そういったコミューンの先駆者であり中心であったのが部族だったのですが、私はそれが「どのようにして消えていったのか」に興味を持ったのでした。
※部族についての、その成立の背景や活動内容、価値観については属していたメンバーご本人が本やネットに書いています。

それでここからの話題はそういったコミューンがなぜ消えていったのかということになるのですが、その前にひとつ、私が移住先で出会ったある男性についての話しをしたいと思います。

或る共同体の寓話

彼は早々に社会というものからドロップアウトしました。
まだ20代だった頃のことです。

彼は中学2年生のときに初めて目にして以来すっかり惚れこんでしまった八ヶ岳の、その中腹に建てられた簡素なつくりの家を購入して移り住み、歌ったり、野菜を作ったり、詩を詠んだりして過ごしていました。

彼の家には友だちや、友だちの友だち、友だちの知り合いなど、つまり全く面識のない人間でさえも常に5、6人逗留し、目的のない共同生活を送っていました。

集まってくるのは、平和と愛と自然と自然食が好きな貧乏旅行者でした。

旅行者たちは旅先で、彼の家のように無料で提供されている「場」を情報交換し(インターネットは無かった)、「◯◯さんからここの事を聞きました」などと言ってやって来ては、そのまま数ヶ月も暮している人もいました。

彼はどんな人が訪ねて来ようと大抵は迎え入れましたし、彼らがどのくらい滞在しようが、夜な夜な騒ごうが、昼間じゅうだらしなく寝ていようが構わなかったのです。

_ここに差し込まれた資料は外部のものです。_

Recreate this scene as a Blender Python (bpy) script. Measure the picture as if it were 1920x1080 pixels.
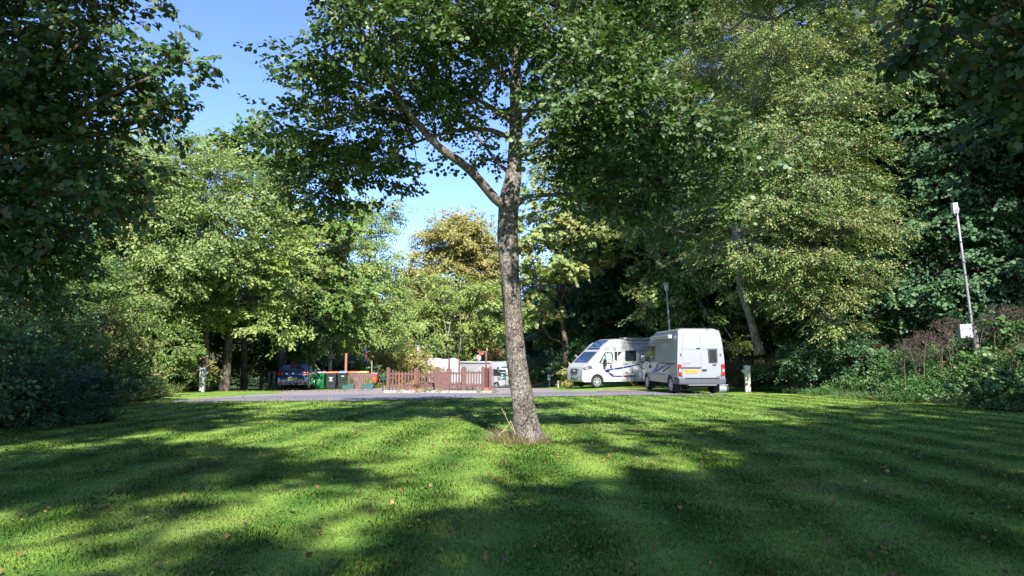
import bpy, bmesh, math
import numpy as np
from mathutils import Vector, Matrix

for o in list(bpy.data.objects):
    bpy.data.objects.remove(o)
SC = bpy.context.scene
COL = SC.collection
R = math.radians
# ------------------------------------------------------------------ camera
CAM_H = 1.5
FPX = 1300.0
PITCH = math.atan(130.0 / FPX)
cam = bpy.data.cameras.new("camera")
cam.sensor_width = 36.0
cam.lens = FPX * 36.0 / 1920.0
cam.clip_end = 3000
camo = bpy.data.objects.new("camera", cam)
COL.objects.link(camo)
camo.location = (0, 0, CAM_H)
camo.rotation_euler = (R(90) + PITCH, 0, 0)
SC.camera = camo
SC.render.resolution_x, SC.render.resolution_y = 1024, 576
# ------------------------------------------------------------------ light
SUN_EL, SUN_AZ = R(41), R(12)          # azimuth: how far the sun stands to the right of straight behind the camera
w = bpy.data.worlds.new("World")
SC.world = w
w.use_nodes = True
nt = w.node_tree
nt.nodes.clear()
sky = nt.nodes.new("ShaderNodeTexSky")
sky.sky_type = 'NISHITA'
sky.sun_disc = False
sky.sun_elevation = SUN_EL
sky.sun_rotation = math.pi - SUN_AZ
sky.air_density = 0.75
sky.dust_density = 0.2
sky.ozone_density = 3.5
bg = nt.nodes.new("ShaderNodeBackground")
bg.inputs[1].default_value = 0.14
wo = nt.nodes.new("ShaderNodeOutputWorld")
tint = nt.nodes.new("ShaderNodeMix"); tint.data_type = 'RGBA'; tint.blend_type = 'MULTIPLY'
tint.inputs[0].default_value = 1.0; tint.inputs[7].default_value = (0.86, 0.88, 1.0, 1)
nt.links.new(sky.outputs[0], tint.inputs[6]); nt.links.new(tint.outputs[2], bg.inputs[0])
nt.links.new(bg.outputs[0], wo.inputs[0])
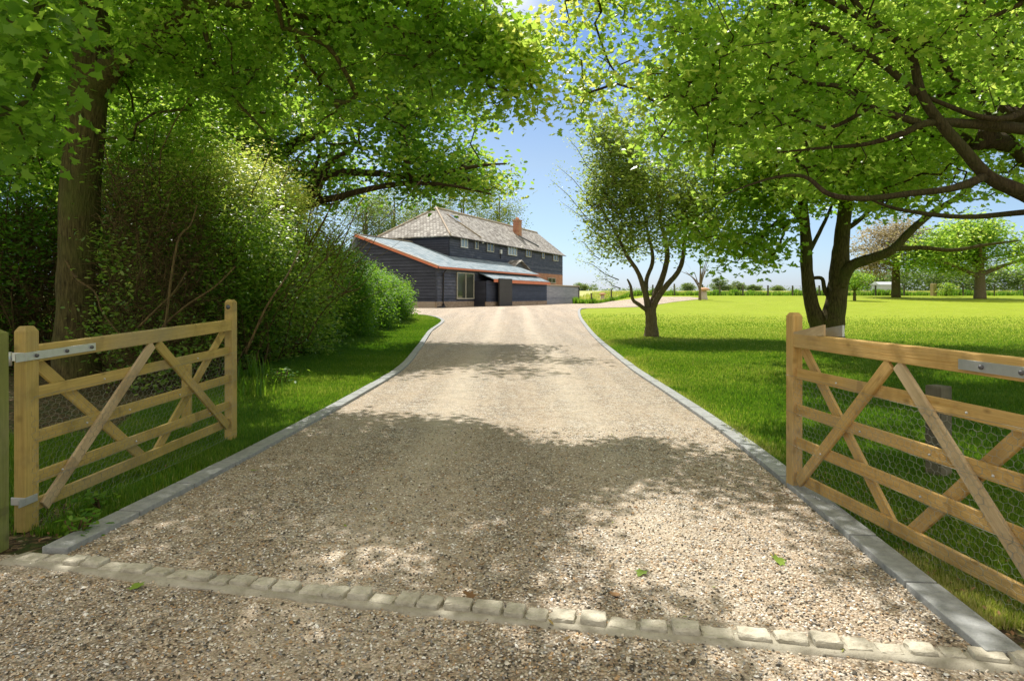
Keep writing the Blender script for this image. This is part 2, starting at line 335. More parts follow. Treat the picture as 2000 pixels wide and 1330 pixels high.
M['plinth'] = m_tiles('old_plinth_brick', [(.3, (.22, .14, .09)), (.55, (.42, .29, .19)), (.8, (.55, .45, .35))], .225, .075, .012, bump=.5, rust=(.5, .45, .38))
M['board'] = m_board('black_board', (.012, .013, .022), (.036, .039, .062), (.08, .085, .12))
M['board_old'] = m_board('weathered_board', (.016, .017, .025), (.06, .063, .09), (.20, .20, .24))
M['board_gr'] = m_board('grey_board', (.14, .14, .17), (.34, .34, .40), (.50, .49, .52))
M['door'] = m_board('dark_door', (.02, .017, .015), (.045, .038, .033), (.06, .05, .045))
M['fascia'] = m_flat('red_fascia', (.66, .21, .11), .6, .15, 3, .4, 0, 0)
M['frame'] = m_flat('pale_frame', (.52, .50, .42), .6, .1, 8)
M['white'] = m_flat('white_frame', (.78, .78, .76), .5, .05, 8)
M['pipe'] = m_flat('black_pipe', (.03, .025, .025), .5, .2, 5)
M['strip_grey'] = m_flat('strip_grey', (.16, .17, .19), .5, .2, 4, .5, .3)
M['ridge'] = m_flat('ridge_tile', (.50, .41, .33), .85, .3, 5)
M['terra'] = m_flat('terracotta_cap', (.62, .36, .22), .85, .3, 4)
M['staddle'] = m_stone('pale_stone', (.5, .42, .36), (.7, .62, .56), 5, (.4, .32, .26))
M['shed'] = m_flat('pale_shed', (.45, .48, .52), .6, .05, 1)
k = NM('glass'); k.base(k.mix(k.noise(k.pos(), .7, 2), (.02, .025, .02), (.10, .11, .09))); k.rough(.05, .8); M['glass'] = k.m
k = NM('glass_bright'); k.base((.25, .3, .34)); k.rough(.08, .9); M['glass_b'] = k.m
k = NM('loose_stone'); k.base(k.ramp(k.attr('rnd'), PEB, 'CONSTANT')); k.rough(.75, .3); M['pebble'] = k.m
k = NM('dead_leaf'); k.base(k.ramp(k.attr('rnd'), [(0, (.10, .05, .02)), (.6, (.3, .17, .08)), (.9, (.2, .3, .04))])); k.rough(.7, .3); M['dead'] = k.m

# ------------------------------------------------------------------ ground, field, drive, soil
ys = np.concatenate([[-60, -20, -6, -2], np.arange(0, 8, .5), np.arange(8, 50, 1.0), np.arange(50, 110, 2.5), np.arange(110, 300, 10), [300, 340, 400, 600, 1000, 1800]])
xs = np.concatenate([[-1500, -600, -250, -100, -60, -35, -20, -12, -8, -5, -3, -1, 1, 3, 5, 7, 9], np.arange(9.5, 15.1, .5), [17, 20, 26, 35, 50, 75, 110, 180, 300, 700, 1500]])
def grid(name, XY, mat, off):
    """rows of x values per y"""
    V = []; Fc = []; rows = []
    for y, xr in XY:
        rows.append((len(V), len(xr)))
        for x in xr: V.append((x, y, float(terr(x, y)) + off))
    for (a, n), (b, m) in zip(rows[:-1], rows[1:]):
        i = j = 0
        while i < n - 1 or j < m - 1:
            if j >= m - 1 or (i < n - 1 and V[a + i + 1][0] <= V[b + j + 1][0]): Fc.append((a + i, a + i + 1, b + j)); i += 1
            else: Fc.append((a + i, b + j + 1, b + j)); j += 1
    return mesh(name, V, Fc, mat, smooth=True)
tag(grid('lawn_ground', [(y, xs) for y in ys], M['lawn'], 0), kind='structure')
fy = [y for y in ys if y >= 76]
tag(grid('field', [(y, xs) for y in fy], M['field'], .012), kind='structure')
dy = np.unique(np.concatenate([ys[(ys >= -6) & (ys <= 95)], [2.42, 2.47, 3.30, 3.47], np.arange(36, 54, .5)]))
XY = []
for y in dy:
    a = float(interp(LK, y)) if y > 3.3 else -9.0; b = float(interp(RG, y)) if y > 2.42 else 9.0
    if y > 28: a += .0
    XY.append((y, np.array([a] + [x for x in xs if a + .05 < x < b - .05] + [b])))
tag(grid('gravel_drive', XY, M['gravel'], .022), kind='structure')
# dark soil below the hedge
sy = np.unique(np.concatenate([ys[(ys >= 2) & (ys <= 36)], [3.5]]))
SX = [(2, -2.5), (3.5, -2.5), (4.2, -2.62), (5, -3.1), (6, -3.6), (8, -4.25), (10.9, -4.4), (16, -4.75), (26, -4.9), (33, -5.4), (37, -7)]
XY = []
for y in sy:
    b = float(np.interp(y, [p[0] for p in SX], [p[1] for p in SX])) + rng.uniform(-.06, .06)
    XY.append((y, np.array([-16] + [x for x in xs if -15.9 < x < b - .05] + [b])))
tag(grid('bare_soil', XY, M['soil'], .012), kind='structure')
XY = []
for y in np.concatenate([[2.0, 2.3, 2.47], np.arange(2.75, 5.6, .25)]):
    a = float(interp(RK, max(y, 2.47))) + .12; b = a + (.75 if y < 4 else .75 - (y - 4) * .38) + rng.uniform(-.06, .06); XY.append((y, np.array([a] + [x for x in xs if a + .05 < x < b - .05] + [b])))
tag(grid('bare_soil', XY, M['soil'], .012), kind='structure')

# ------------------------------------------------------------------ kerbs
def walk(tab, step, gap):
    pts = np.array([[p[0], p[1]] for p in tab]); pts = spline(pts, 12); d = np.concatenate([[0], np.cumsum(np.linalg.norm(np.diff(pts, axis=0), axis=1))])
    o = []; s = 0
    while s + step < d[-1]:
        o.append((np.array([np.interp(s, d, pts[:, i]) for i in (0, 1)]), np.array([np.interp(s + step - gap, d, pts[:, i]) for i in (0, 1)]))); s += step
    return o
def kerb(tab, side, label, group):
    for a, b in walk(tab, .60, .012):
        t = (b - a) / np.linalg.norm(b - a); n = np.array([t[1], -t[0]]) * side
        c2 = (a + b) / 2 + n * .075
        z = float(terr(*c2)); zz = (float(terr(*b)) - float(terr(*a))) / np.linalg.norm(b - a)
        ax = [np.array([t[0], t[1], zz]), np.array([n[0], n[1], 0]), np.array([0, 0, 1.])]
        ax[0] = ax[0] / np.linalg.norm(ax[0])
        tilt = rng.uniform(-.012, .012); ax[1] = np.array([n[0], n[1], tilt])
        o = obox('kerb_stone', (c2[0], c2[1], z - .008 + rng.uniform(-.003, .003)), ax, (np.linalg.norm(b - a), .15, .13), M['kerb'], None, .006)
        tag(o, label, 'kerb stone', group)
kerb(LK[1:10] + [(-5.4, 35.6), (-6.8, 37.2)], -1, 'flat grey kerb stone set between the gravel drive and the hedge verge', 'kerb stones along the hedge side of the drive')
kerb(RK[1:], 1, 'flat grey kerb stone set between the gravel drive and the open lawn', 'kerb stones along the lawn side of the drive')

# ------------------------------------------------------------------ threshold setts
A0 = G(60, 1098); A1 = np.array([2.15, 2.415, 0]); d = A1 - A0; d[2] = 0; Ls = np.linalg.norm(d); t = d / Ls; nrm = np.array([t[1], -t[0], 0])
s = 0.0
while s < Ls:
    l = rng.uniform(.085, .13); wd = rng.uniform(.08, .10)
    bow = .06 * math.sin(math.pi * s / Ls)
    c = A0 + t * (s + l / 2) + nrm * (bow + rng.uniform(-.009, .009)); c[2] = .006 + rng.uniform(-.014, .010)
    ang = rng.uniform(-.06, .06); tt = np.array([t[0] * math.cos(ang) - t[1] * math.sin(ang), t[0] * math.sin(ang) + t[1] * math.cos(ang), 0])
    nn = np.array([-tt[1], tt[0], rng.uniform(-.05, .05)])
    bm = bmesh.new(); bmesh.ops.create_cube(bm, size=1)
    for v in bm.verts: v.co = Vector((v.co.x * l * rng.uniform(.93, 1.03), v.co.y * wd * rng.uniform(.9, 1.05), v.co.z * .085))
    bmesh.ops.bevel(bm, geom=bm.edges[:], offset=rng.uniform(.007, .013), segments=2, affect='EDGES', profile=.55)
    bmesh.ops.subdivide_edges(bm, edges=[e for e in bm.edges if e.calc_length() > .04], cuts=3, use_grid_fill=True)
    for v in bm.verts:
        q = Vector(v.co) + Vector(rng.normal(0, .0016, 3)); v.co = Vector(c) + Vector(tt) * q.x + Vector(nn) * q.y + Vector((0, 0, 1)) * q.z
    bmesh.ops.recalc_face_normals(bm, faces=bm.faces)
    o = bmobj('sett', bm, M['sett'], None, c, [tt, nn, np.array([0, 0, 1.])])
    tag(o, 'worn buff stone sett in the row across the gateway', 'sett', 'stone setts across the gateway')
    s += l + rng.uniform(.008, .022)
V = []; Fc = []
for i in range(60):
    s = -0.1 + (Ls + .3) * i / 59; bow = .06 * math.sin(math.pi * min(max(s / Ls, 0), 1))
    c = A0 + t * s + nrm * bow
    for k_, (o_, z_) in enumerate(((-.07, .03), (.06, .034), (.078 + rng.uniform(0, .02), .029), (.10 + rng.uniform(-.03, .04), .0))):
        V.append(c + nrm * o_ + np.array([0, 0, z_ if k_ else .02]))
    if i:
        for k_ in range(3): a = (i - 1) * 4 + k_; Fc.append((a, a + 1, a + 5, a + 4))
for v in V: v[2] = max(v[2], 0) if v[2] > 0 else 0.0
tag(mesh('mortar_bed', V, Fc, M['mortar'], None, True), kind='structure')

# loose stones on the near gravel
N = 62000
Yv = 2.2 * (6.8 / 2.2) ** (rng.uniform(0, 1, N) ** .9); Xv = rng.uniform(-.82, .82, N) * Yv
ok = (Xv > np.where(Yv > 3.3, interp(LK, Yv), -9)) & (Xv < np.where(Yv > 2.42, interp(RG, Yv), 9))
lx = (Xv - A0[0]) * nrm[0] + (Yv - A0[1]) * nrm[1]
ok &= ~((lx > -.07) & (lx < .17) & (rng.uniform(0, 1, N) > .16 + .45 * (lx > .07) * (np.sin(Xv * 3.1) + np.sin(Xv * 7.7) > -.4)))
Xv, Yv = Xv[ok], Yv[ok]; N = len(Xv)
oct_ = np.array([(1, 0, 0), (0, 1, 0), (-1, 0, 0), (0, -1, 0), (0, 0, 1), (.55, .55, .6), (-.55, .5, .6), (-.5, -.55, .55), (.5, -.5, .6)])
of = [(0, 1, 5), (1, 2, 6), (2, 3, 7), (3, 0, 8), (0, 5, 8), (1, 6, 5), (2, 7, 6), (3, 8, 7), (5, 6, 7, 8)]
of = [(0, 1, 5), (1, 6, 5), (1, 2, 6), (2, 7, 6), (2, 3, 7), (3, 8, 7), (3, 0, 8), (0, 5, 8), (5, 6, 7, 8)]
oct9 = np.delete(oct_, 4, 0); of = [tuple(i - 1 if i > 4 else i for i in f) for f in of]
a = rng.uniform(0, 6.28, N); rs = rng.uniform(.0035, .0085, N) * (1 + .5 * (rng.uniform(0, 1, N) > .93)); el = rng.uniform(.55, 1, N); hz = rng.uniform(.35, .8, N)
T = oct9[None] * rs[:, None, None]; T = T * (1 + rng.uniform(-.22, .22, T.shape))
x_ = T[..., 0]; y_ = T[..., 1] * el[:, None]; z_ = T[..., 2] * hz[:, None]
tx = rng.normal(0, .35, N)[:, None]
V = np.stack([x_ * np.cos(a)[:, None] - y_ * np.sin(a)[:, None] + Xv[:, None], x_ * np.sin(a)[:, None] + y_ * np.cos(a)[:, None] + Yv[:, None], z_ + tx * x_ + .023 + rng.uniform(-.001, .004, N)[:, None]], -1)
tag(bulk('loose_gravel', V.reshape(-1, 3), 8, of, N, M['pebble'], rnd=rng.uniform(0, 1, N)), kind='stuff')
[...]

そういった来訪者が聞かせてくれる遠く離れた仲間の便りは嬉しかったし、みんなで旅や政治、環境の話をする時間を彼はゆかいな気持ちで過ごしました。

そんなある日、彼は唐突に何もかもが煩わしくなってしまい、運悪くその瞬間に立ち会った数人の共同生活者たちは、すぐさま追い出されることになりました。

このような彼の共同生活は、おそらく2、3年続いて、ただ突然に、衝動的に他人と暮らすのが嫌になってしまったので、その日以来、誰かを家に呼ぶことはほとんどなくなって、今は動物たちと暮らしています。

たとえば、終わりというものは、こんな風にしてやってくるのかも知れません。